What is needed
Extract from the entries below, exactly as given, only the lines from the line containing "Continue the Blender" to the line containing "4, .6), .42, .68))", both lines included.
** START OF Provided material **
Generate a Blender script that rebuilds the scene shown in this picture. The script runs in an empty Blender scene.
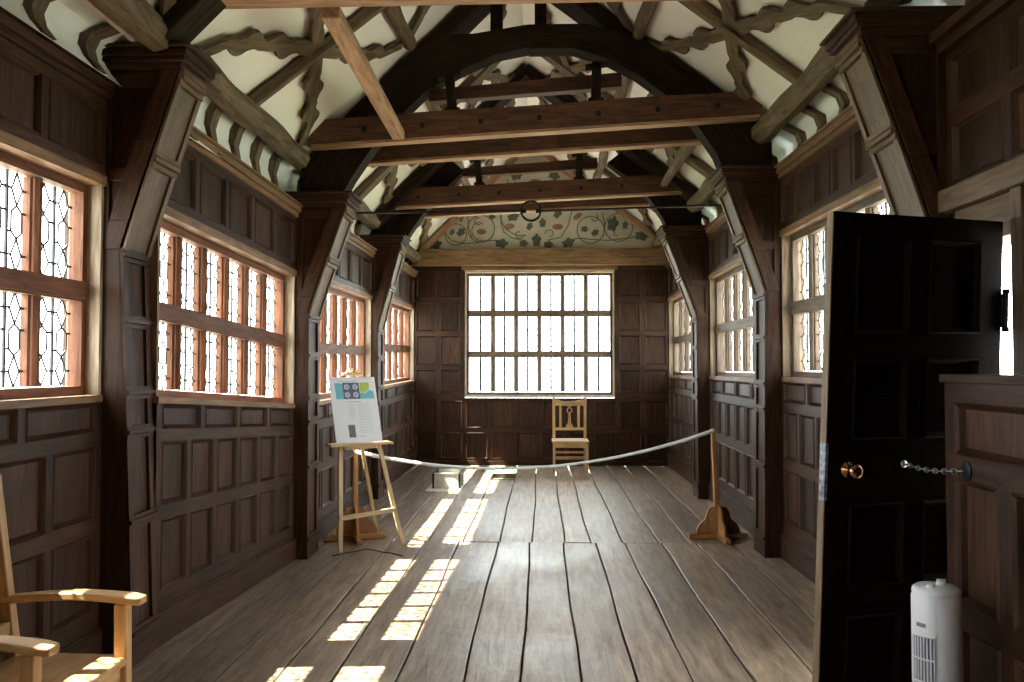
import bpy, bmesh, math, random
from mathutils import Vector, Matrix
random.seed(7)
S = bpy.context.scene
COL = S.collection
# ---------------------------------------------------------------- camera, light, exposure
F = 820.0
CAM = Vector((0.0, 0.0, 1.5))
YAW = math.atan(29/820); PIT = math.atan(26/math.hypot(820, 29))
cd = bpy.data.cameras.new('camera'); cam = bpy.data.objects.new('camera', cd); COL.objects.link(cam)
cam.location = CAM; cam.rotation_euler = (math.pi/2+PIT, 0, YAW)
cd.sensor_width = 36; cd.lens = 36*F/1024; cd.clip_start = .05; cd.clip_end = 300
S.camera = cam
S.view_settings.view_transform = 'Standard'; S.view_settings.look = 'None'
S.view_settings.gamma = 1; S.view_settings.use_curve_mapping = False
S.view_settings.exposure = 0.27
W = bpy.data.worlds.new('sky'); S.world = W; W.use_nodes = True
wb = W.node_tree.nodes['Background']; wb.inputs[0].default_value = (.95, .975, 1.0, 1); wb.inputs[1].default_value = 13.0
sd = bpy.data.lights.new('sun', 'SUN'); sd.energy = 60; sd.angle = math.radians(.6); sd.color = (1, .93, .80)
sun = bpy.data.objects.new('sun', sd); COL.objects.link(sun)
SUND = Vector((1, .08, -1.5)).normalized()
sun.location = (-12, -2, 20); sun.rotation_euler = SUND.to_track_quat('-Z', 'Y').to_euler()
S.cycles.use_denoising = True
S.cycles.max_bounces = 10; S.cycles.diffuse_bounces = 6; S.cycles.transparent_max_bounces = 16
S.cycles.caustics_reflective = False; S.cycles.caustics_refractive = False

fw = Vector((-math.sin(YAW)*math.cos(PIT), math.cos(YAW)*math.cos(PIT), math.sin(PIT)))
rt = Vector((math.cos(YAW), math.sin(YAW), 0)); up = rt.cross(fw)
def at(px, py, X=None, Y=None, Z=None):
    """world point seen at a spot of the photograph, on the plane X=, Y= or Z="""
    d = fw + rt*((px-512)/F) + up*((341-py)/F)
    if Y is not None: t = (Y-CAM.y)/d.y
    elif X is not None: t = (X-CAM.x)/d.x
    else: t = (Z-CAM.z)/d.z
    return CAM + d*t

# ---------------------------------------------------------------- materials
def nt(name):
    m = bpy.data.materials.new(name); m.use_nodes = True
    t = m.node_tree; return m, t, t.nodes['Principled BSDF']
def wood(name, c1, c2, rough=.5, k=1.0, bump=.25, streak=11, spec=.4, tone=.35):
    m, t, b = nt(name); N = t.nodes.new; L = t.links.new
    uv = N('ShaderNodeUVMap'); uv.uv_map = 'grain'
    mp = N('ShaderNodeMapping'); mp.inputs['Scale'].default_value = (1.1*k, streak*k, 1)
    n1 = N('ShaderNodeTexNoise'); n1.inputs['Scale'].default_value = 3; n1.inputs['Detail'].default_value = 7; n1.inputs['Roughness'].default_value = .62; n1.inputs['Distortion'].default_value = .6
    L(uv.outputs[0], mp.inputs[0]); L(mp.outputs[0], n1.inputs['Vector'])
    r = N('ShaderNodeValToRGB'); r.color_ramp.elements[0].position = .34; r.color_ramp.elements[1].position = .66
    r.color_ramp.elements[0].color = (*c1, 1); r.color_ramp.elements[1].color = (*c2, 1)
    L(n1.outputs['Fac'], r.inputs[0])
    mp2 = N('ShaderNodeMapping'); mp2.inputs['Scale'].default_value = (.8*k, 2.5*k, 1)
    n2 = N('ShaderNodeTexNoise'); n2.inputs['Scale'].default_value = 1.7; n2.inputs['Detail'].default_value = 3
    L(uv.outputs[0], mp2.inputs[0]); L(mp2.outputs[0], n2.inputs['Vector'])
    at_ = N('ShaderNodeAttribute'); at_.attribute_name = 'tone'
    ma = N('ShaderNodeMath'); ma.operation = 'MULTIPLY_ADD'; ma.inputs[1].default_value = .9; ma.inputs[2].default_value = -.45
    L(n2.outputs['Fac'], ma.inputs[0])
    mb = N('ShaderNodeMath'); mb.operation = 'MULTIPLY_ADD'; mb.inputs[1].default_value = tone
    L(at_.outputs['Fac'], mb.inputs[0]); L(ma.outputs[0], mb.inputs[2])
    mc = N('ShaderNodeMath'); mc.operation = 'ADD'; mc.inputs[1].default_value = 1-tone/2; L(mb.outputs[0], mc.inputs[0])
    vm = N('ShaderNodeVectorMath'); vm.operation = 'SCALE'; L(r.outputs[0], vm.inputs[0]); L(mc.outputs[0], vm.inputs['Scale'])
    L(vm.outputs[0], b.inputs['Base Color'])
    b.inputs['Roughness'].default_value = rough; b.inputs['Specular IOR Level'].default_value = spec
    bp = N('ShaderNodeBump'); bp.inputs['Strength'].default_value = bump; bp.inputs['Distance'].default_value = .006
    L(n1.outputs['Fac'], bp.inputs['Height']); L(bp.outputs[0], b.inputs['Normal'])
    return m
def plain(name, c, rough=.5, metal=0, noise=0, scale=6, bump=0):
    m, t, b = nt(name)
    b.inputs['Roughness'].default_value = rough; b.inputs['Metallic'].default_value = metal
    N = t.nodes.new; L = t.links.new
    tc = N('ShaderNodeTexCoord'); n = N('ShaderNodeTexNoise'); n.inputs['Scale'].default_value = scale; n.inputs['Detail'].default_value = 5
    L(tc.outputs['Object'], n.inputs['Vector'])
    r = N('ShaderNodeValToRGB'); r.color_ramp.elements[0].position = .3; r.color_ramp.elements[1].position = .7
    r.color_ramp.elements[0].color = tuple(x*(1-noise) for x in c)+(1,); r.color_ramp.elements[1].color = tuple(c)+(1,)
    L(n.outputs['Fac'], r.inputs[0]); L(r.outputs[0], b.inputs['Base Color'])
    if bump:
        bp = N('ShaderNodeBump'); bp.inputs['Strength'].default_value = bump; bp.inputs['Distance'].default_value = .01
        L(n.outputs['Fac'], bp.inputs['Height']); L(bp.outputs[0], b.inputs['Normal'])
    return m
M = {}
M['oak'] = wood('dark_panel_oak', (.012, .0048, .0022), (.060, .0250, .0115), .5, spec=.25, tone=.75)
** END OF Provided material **
** START OF Provided material **
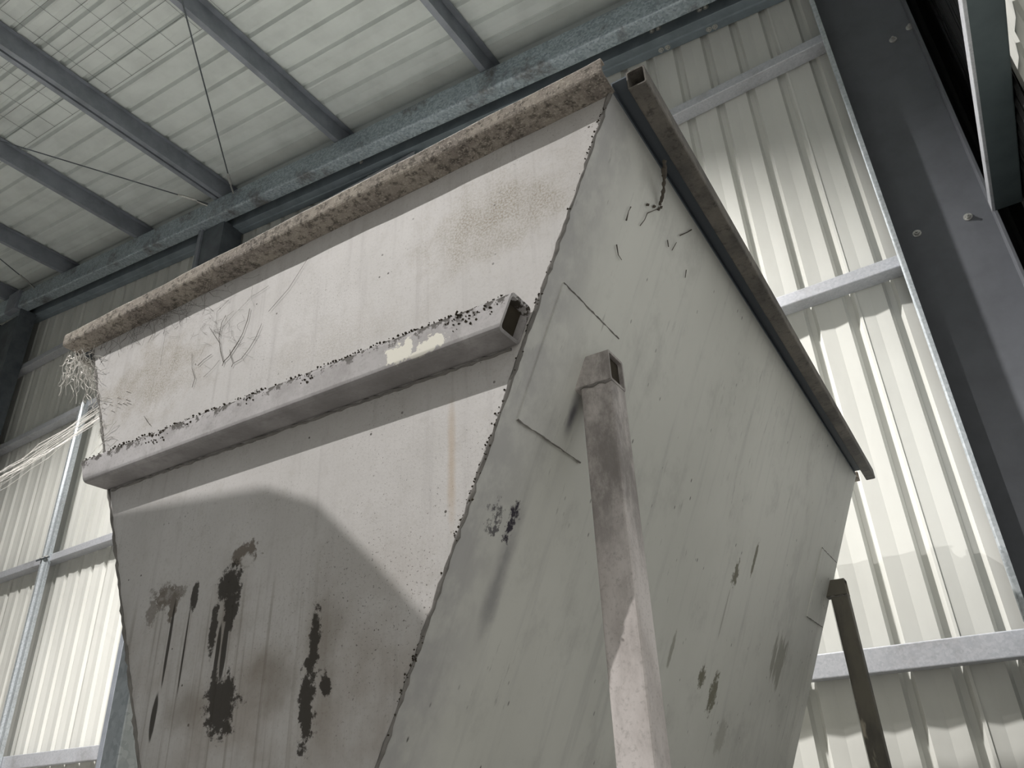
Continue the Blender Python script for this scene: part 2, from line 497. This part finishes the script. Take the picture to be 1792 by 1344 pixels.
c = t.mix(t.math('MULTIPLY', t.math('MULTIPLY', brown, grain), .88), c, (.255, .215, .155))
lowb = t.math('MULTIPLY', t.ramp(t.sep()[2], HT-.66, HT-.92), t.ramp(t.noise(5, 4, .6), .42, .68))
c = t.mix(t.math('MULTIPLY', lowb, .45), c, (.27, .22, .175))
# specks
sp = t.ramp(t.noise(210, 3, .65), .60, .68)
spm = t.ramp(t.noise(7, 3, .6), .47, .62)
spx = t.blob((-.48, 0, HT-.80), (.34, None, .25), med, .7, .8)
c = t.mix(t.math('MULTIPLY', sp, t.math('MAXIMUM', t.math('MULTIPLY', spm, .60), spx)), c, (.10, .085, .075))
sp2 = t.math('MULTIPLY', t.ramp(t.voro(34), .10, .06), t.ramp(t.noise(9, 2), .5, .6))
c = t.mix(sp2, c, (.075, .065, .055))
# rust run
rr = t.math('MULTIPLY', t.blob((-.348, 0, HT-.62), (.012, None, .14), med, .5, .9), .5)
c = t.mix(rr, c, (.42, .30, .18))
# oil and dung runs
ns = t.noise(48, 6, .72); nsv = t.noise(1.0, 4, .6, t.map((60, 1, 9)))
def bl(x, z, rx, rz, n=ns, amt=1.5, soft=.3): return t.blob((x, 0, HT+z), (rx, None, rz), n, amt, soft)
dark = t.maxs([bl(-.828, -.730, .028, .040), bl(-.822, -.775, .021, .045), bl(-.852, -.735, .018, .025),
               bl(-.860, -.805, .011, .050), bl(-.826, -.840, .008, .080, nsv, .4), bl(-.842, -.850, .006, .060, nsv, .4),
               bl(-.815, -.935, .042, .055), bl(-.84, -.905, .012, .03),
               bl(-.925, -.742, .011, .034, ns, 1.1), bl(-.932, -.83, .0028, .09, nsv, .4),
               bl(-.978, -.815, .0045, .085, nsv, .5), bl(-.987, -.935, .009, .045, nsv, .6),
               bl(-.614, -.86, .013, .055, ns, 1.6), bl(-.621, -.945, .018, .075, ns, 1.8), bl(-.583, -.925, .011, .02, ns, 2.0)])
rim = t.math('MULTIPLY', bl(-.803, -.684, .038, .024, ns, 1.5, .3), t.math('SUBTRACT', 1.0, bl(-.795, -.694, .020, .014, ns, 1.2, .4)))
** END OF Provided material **
** START OF Provided material **
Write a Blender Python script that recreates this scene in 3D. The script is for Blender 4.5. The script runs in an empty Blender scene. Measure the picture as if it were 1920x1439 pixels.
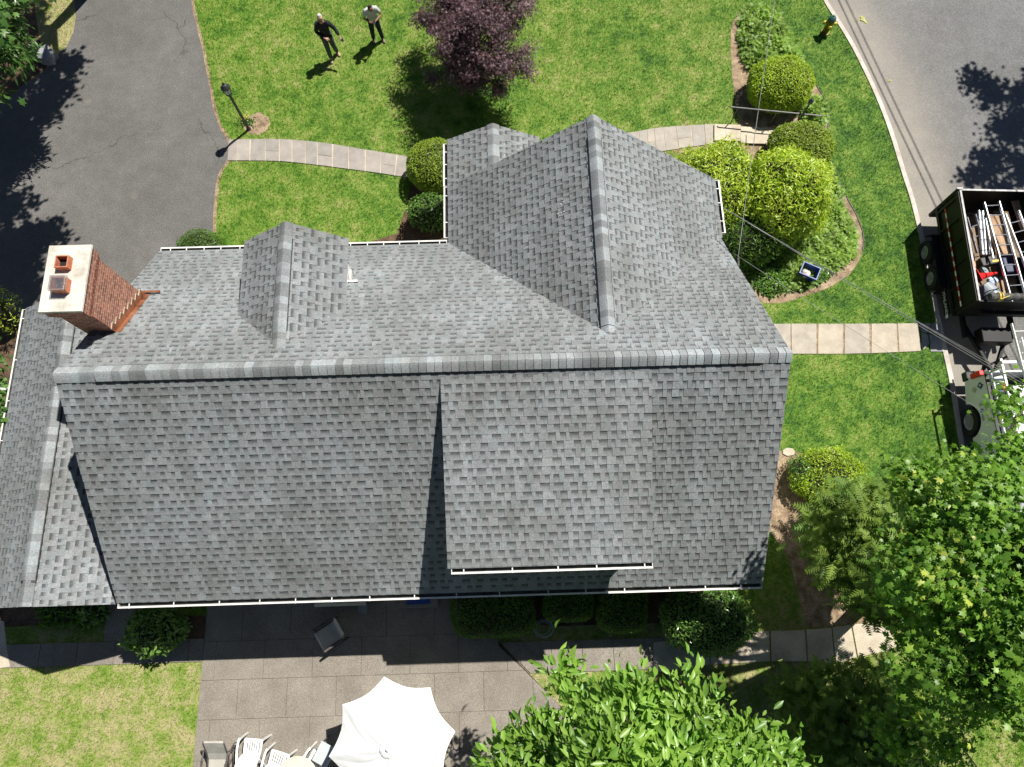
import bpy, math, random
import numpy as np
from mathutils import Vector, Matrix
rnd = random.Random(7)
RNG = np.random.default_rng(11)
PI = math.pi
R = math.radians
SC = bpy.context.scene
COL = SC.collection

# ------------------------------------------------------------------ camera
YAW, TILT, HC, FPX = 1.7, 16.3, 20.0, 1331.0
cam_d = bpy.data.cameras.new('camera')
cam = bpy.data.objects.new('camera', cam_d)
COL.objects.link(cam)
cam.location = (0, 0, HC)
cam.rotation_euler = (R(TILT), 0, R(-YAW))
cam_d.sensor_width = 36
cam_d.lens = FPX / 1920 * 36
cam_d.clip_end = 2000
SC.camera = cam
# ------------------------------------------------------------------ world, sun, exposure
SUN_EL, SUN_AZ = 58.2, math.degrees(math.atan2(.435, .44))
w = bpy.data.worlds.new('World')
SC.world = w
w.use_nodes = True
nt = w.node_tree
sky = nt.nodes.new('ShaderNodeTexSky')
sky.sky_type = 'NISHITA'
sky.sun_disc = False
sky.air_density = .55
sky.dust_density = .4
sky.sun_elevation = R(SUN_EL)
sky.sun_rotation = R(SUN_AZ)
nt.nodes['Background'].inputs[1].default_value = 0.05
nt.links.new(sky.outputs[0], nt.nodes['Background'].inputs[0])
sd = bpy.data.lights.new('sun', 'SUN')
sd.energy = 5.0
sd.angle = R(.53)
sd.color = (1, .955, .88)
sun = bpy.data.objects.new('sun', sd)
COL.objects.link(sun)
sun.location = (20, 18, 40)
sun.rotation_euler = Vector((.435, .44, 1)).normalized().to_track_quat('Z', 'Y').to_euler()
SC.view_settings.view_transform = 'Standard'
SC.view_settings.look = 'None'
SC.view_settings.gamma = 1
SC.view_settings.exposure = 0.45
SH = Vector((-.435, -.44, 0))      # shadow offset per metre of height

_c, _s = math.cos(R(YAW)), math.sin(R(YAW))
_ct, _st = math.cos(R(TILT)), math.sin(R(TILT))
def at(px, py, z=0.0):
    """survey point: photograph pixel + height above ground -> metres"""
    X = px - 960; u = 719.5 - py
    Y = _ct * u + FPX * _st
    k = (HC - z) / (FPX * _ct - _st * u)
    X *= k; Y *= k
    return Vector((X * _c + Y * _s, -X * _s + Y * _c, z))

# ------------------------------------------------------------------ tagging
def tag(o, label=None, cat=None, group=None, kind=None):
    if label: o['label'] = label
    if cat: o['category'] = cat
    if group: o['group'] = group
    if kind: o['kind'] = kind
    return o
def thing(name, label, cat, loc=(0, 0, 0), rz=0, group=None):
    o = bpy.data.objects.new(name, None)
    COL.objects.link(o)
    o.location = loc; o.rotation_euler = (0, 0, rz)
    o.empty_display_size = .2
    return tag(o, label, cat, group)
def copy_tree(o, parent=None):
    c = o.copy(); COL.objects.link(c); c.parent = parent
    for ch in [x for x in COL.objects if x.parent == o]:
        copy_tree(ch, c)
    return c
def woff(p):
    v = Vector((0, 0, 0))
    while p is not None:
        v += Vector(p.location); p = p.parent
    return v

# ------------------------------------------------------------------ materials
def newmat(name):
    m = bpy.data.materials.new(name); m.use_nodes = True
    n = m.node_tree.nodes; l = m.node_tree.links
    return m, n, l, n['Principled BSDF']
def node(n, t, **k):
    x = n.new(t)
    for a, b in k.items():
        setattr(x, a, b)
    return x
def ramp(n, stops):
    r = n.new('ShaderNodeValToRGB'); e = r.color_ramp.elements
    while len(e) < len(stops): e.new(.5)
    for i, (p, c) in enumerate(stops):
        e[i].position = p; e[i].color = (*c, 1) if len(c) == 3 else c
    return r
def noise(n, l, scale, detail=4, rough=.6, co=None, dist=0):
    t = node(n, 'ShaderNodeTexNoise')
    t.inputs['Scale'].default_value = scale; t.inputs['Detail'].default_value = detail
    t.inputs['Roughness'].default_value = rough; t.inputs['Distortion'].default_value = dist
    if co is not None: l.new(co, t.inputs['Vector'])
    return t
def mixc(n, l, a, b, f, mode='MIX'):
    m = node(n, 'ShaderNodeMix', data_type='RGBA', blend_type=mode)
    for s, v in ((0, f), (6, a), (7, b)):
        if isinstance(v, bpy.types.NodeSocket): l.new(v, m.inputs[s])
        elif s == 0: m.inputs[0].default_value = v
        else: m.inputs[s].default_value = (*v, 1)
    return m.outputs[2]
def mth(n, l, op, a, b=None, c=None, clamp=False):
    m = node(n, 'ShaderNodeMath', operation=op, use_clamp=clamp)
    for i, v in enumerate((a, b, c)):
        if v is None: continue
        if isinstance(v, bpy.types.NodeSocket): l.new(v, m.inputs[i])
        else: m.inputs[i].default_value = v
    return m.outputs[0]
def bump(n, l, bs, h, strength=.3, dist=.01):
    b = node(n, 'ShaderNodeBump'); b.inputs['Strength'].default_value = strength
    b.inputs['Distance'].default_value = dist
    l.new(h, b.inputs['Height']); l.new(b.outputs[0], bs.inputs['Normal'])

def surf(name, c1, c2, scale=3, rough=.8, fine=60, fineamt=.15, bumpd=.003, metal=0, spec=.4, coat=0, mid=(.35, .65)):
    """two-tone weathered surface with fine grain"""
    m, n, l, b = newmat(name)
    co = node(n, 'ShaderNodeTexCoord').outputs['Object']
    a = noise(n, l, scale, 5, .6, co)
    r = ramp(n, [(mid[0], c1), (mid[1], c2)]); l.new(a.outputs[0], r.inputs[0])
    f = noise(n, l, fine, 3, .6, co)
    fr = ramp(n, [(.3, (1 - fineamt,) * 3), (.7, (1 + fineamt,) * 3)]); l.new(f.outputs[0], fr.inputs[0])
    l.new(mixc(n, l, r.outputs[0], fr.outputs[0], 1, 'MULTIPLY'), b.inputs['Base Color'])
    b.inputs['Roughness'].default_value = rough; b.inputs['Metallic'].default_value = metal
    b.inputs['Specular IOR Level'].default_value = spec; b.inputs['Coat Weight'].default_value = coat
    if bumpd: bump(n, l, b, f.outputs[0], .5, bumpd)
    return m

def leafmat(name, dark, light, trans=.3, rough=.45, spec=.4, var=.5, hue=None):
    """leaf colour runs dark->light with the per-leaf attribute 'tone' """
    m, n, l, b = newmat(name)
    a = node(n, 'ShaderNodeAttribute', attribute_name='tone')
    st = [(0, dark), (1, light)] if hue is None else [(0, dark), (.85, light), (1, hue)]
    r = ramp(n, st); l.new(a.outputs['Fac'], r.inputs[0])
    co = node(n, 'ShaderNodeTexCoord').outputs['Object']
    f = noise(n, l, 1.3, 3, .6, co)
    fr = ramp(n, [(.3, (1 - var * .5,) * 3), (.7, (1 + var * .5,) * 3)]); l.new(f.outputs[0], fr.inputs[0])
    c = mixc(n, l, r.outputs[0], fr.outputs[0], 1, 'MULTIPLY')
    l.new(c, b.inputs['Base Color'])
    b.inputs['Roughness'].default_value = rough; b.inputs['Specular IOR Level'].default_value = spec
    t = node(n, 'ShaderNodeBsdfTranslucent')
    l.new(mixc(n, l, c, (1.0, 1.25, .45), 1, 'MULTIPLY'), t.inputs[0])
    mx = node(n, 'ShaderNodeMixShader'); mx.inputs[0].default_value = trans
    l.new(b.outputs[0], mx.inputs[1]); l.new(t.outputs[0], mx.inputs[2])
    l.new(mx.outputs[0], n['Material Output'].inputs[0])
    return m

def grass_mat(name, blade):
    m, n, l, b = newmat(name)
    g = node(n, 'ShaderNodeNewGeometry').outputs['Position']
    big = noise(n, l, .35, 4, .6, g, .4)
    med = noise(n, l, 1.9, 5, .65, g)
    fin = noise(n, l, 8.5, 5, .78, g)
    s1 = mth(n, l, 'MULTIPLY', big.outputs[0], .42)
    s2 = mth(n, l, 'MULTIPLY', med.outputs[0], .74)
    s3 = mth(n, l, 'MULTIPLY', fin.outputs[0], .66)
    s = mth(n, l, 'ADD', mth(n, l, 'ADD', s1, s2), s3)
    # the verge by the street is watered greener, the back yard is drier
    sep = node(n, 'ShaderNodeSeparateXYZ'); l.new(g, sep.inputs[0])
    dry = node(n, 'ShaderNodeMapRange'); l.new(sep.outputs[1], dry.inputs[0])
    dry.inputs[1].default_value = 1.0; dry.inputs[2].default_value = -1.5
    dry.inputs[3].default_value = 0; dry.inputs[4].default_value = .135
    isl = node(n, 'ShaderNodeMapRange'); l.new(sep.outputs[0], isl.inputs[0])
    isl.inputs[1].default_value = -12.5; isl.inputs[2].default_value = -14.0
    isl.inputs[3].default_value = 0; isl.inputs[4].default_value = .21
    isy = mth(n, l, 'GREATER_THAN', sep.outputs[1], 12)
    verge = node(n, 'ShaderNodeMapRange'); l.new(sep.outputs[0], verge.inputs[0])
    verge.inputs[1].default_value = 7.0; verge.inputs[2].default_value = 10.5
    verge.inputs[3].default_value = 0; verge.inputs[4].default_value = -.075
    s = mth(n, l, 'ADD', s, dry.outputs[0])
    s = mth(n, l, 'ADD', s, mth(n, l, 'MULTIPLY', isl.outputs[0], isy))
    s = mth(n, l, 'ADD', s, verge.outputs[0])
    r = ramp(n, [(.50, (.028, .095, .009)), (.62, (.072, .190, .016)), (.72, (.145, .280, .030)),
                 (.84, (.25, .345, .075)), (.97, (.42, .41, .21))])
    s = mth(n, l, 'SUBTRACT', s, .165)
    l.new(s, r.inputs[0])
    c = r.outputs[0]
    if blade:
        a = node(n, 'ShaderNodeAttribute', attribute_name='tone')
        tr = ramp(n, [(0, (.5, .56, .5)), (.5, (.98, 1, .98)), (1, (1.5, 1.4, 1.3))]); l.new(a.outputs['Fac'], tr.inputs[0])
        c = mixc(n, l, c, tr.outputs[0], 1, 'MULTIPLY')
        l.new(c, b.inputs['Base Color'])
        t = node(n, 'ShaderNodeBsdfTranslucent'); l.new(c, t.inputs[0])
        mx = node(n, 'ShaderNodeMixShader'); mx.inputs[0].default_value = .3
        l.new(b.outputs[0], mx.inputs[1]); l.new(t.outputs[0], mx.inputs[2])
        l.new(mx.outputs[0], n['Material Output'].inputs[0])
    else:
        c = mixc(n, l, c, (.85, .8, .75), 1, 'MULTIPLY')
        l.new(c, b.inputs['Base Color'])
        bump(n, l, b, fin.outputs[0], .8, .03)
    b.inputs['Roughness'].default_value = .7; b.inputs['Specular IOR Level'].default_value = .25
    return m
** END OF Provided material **
Written solution
Continue the Blender Python script for this scene: part 2, from line 497. This part finishes the script. Take the picture to be 1792 by 1344 pixels.
c = t.mix(t.math('MULTIPLY', t.math('MULTIPLY', brown, grain), .88), c, (.255, .215, .155))
lowb = t.math('MULTIPLY', t.ramp(t.sep()[2], HT-.66, HT-.92), t.ramp(t.noise(5, 4, .6), .42, .68))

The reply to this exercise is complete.